Pasemos una página de la historia para atrás y veamos lo que nos dicen Ethel y Martin Tiersky, en su libro Customs and Institutions, sobre el origen de estas fiestas. "Aunque la religión cristiana dio al mundo la Semana Santa, tal y como se conoce hoy, (los andaluces hemos desarrollado una forma muy peculiar), la celebración debe su nombre y muchas de sus costumbres y símbolos a las fiestas paganas llamadas Eostre. Eostre, la diosa pagana de la primavera y del sol naciente, obtuvo su nombre de la palabra east, oriente, este, donde el sol nace. Cada primavera los pueblos de Europa celebraban la fiesta de Eostre en honor del despertar de la nueva vida en la naturaleza.
La Crucifixión sucedió, efectivamente en primavera. La última cena, que pasó en jueves, el día antes de la Crucifixión, era una tradicional fiesta de los Julios. Muy pronto los cristianos hicieron coincidir las fiestas paganas del Easter con la Pascua judía. Pero se estaba descontento con esta fecha, porque se quería que la Pascua de Resurrección cayera en domingo cada año y con la Pascua judía no ocurría esto. Durante mucho tiempo la Pascua fue celebrada en diferentes fechas y lugares. Finalmente en el año 325, después de Cristo, un concilio resolvió el problema con la ayuda de los astrónomos. Decidieron que la Pascua se celebraría en el domingo siguiente de la primera luna llena después del 21 de marzo. La luna llena era muy importante porque, desde muy antiguo, servía de ayuda a los viajeros que deseaban reunirse con parientes y amigos en las grandes fiestas de primavera".
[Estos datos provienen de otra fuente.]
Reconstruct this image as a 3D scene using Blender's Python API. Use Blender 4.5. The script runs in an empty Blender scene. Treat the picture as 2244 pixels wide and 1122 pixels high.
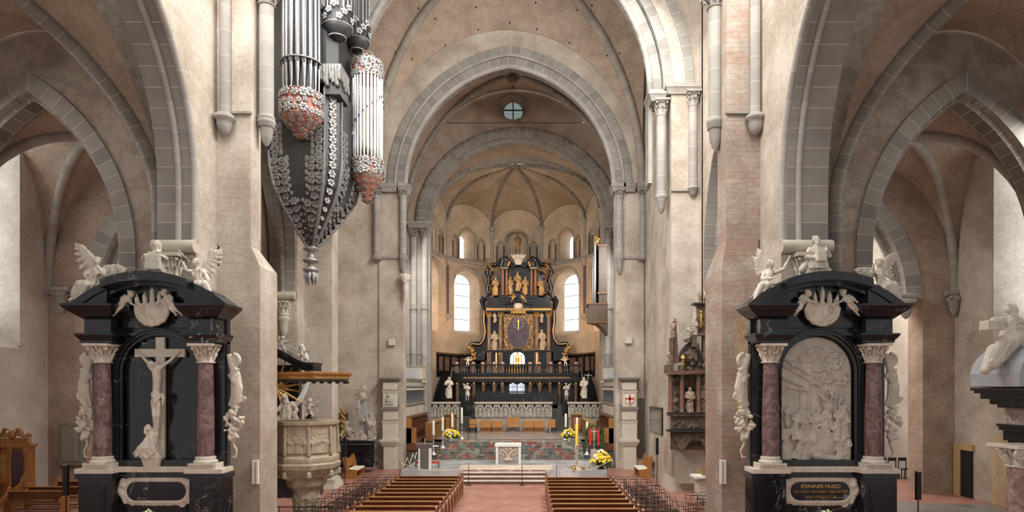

Jesús Nazareno, el monte y el hornazo
También muchos de los símbolos modernos de la Semana Santa proceden de los tiempos paganos. Aparte de los apellidos célticos de los protagonistas Ortiz (campo), Luque (luz), el huevo, por ejemplo, era un símbolo de la fertilidad mucho antes de la Era Cristiana. En Mesopotamia, Grecia, China se intercambiaban huevos en sus fiestas de primavera. Hoy numerosos pueblos continuamos manteniendo el rito. Pero con un contenido bien distinto.
Esos personajes de nuestra historia ?ilusión religiosa y realismo práctico?junto al mito pagano se aúnan con el monte y Jesús el Nazareno en ese momento cumbre de la bendición del hornazo.
Si de verdad se siente la Semana Santa hay que subir al Calvario. La frase "Allí estaba todo el mundo", es casi verdad. En ningún acto religioso de interior se logra la asistencia mágica que este acto arrastra. Una abigarrada multitud, en la cúspide del monte muestra el hornazo ?huevo y pan ácimo? que será bendecido por Jesús entre delirantes gritos y brazos oferentes. (Hoy se llevan bebidas "espirituosas " y otros alimentos). El hornazo se come después, en una comunión colectiva, llenos de gozoso júbilo. El rito ha terminado. Sólo queda descender en todos los sentidos: del monte y del arrebato extático-religioso.
Allí nos veremos todos, llueva o brille el sol, porque al fin y al cabo cambian las cosas. Las actitudes humanas siguen siendo las mismas, aunque con diferentes cuerpos.